La trilogia di Hermann Broch fa anche da premessa all’avvento del nazismo: dopo essere emigrato negli Stati Uniti per sottrarsi all’antisemitismo, Broch scrive Gli incolpevoli, romanzo in nove racconti che contemporaneamente scagionano e accusano. Gli uomini sono innocenti e colpevoli assieme, e le tracce di quello che sarebbe successo di lì a poco erano già presenti nella Germania pre-nazista. Così, quando il professore Zaccaria degli Incolpevoli dice che “l’antisemitismo è un modo di pensare”, e non un sentimento, Broch pare suggerire che in un modo e nell’altro il nazismo sarebbe comunque emerso dall’anima tedesca. Era presente nello spirito sotterraneo, nel volk che plasmava gli esseri umani, nella borghesia – la figura di Hitler come quella di un sonnambulo d’azione accecato dalle convenzioni del tempo, un carisma inferocito da retoriche ammalate. Anche qui sembra che Broch risolva tutto con una cupa rassegnazione al destino.

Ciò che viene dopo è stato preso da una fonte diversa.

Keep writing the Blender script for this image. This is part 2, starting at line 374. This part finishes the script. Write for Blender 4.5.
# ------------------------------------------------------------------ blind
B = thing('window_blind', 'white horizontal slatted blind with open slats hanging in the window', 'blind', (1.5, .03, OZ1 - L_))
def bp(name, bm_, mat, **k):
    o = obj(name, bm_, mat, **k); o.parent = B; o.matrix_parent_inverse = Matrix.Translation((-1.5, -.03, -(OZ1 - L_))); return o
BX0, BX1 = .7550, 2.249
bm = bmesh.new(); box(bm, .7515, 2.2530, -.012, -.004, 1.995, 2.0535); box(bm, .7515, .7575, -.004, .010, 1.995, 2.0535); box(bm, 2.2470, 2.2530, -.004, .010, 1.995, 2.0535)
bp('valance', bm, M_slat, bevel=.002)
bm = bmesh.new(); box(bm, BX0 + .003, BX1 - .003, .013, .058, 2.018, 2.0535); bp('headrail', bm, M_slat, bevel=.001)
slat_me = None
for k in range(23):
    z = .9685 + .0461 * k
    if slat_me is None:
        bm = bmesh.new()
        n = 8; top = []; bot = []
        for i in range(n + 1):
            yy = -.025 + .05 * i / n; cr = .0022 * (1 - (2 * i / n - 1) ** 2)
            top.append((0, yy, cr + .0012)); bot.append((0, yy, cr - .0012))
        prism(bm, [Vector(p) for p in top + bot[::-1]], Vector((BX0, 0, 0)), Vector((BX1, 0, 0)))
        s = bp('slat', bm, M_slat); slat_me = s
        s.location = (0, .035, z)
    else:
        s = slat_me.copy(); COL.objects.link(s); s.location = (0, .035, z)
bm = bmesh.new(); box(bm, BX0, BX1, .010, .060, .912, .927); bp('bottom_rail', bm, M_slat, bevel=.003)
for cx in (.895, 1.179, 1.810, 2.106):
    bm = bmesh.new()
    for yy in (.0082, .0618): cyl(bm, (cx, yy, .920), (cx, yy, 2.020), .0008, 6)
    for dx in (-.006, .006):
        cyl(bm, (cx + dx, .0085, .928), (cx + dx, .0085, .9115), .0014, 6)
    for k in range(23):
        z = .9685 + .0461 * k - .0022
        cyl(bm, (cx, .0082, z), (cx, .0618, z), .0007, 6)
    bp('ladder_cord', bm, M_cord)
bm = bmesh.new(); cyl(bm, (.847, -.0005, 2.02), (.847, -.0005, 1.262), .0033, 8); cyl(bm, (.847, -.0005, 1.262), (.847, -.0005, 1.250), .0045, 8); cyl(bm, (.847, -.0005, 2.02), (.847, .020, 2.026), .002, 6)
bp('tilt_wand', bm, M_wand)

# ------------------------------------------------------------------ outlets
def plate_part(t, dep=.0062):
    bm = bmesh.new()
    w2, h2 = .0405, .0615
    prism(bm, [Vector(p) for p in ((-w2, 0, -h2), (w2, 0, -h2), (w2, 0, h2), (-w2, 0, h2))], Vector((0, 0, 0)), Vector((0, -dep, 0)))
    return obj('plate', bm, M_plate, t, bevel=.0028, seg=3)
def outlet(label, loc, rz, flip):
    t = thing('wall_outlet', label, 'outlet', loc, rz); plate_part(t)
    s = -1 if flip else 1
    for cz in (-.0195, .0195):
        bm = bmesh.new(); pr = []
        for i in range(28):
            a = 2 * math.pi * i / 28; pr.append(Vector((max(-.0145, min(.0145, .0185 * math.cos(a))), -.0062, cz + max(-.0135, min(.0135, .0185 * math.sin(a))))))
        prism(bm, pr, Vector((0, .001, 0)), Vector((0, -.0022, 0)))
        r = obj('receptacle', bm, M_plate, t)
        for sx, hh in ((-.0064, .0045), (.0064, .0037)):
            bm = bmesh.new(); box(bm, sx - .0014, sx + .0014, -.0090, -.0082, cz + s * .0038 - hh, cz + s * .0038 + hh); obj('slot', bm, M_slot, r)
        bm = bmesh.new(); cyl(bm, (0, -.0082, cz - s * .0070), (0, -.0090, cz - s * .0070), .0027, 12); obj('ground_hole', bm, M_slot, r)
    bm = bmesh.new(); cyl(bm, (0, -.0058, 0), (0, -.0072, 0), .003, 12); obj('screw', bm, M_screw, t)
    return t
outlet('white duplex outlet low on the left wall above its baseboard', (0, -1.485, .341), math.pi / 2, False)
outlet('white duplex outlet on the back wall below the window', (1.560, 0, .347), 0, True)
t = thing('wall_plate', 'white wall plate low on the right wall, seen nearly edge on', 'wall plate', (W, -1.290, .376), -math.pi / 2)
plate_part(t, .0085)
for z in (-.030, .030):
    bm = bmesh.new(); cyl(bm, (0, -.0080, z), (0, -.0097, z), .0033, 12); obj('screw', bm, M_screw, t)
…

Eppure nonostante l’atmosfera di sonnambulismo che invade il cuore romantico di Pasenow, Hermann Broch pare offrire spazi di salvezza e resistenza per sottrarsi alla condanna, come sembra suggerire l’incontro con qualche frase nel testo: « Ci sono serate primaverili nelle quali il crepuscolo dura molto più a lungo di quanto prescritto dall’astronomia ». Non bisogna arrendersi a essere sonnambuli in balia della storia, siamo preda di passioni e sensazioni e percezioni, abbiamo tutto lo spazio per contraddire l’epoca che viviamo, sottrarci alle sue convenzioni. C’è un invito alla speranza nei Sonnambuli, e uno alla riflessione: guardati intorno uomo allo sbando, sei davvero tu quello che sei? Togliti l’uniforme, osserva quanta parte di quello che fai è solamante un tramandarsi – abbiamo il diritto di resistere al nostro tempo, metterci dentro l’istinto, dissentire ai padri e alla loro barba lunga, alle madri o al professor Zaccaria, resistere alla notte più barbara, al corso della storia, restare puri a guardarsi negli occhi. Forse Hermann Broch non voleva condannarci al sonnambulismo, desiderava salvarci, tirarsi fuori dal baratro.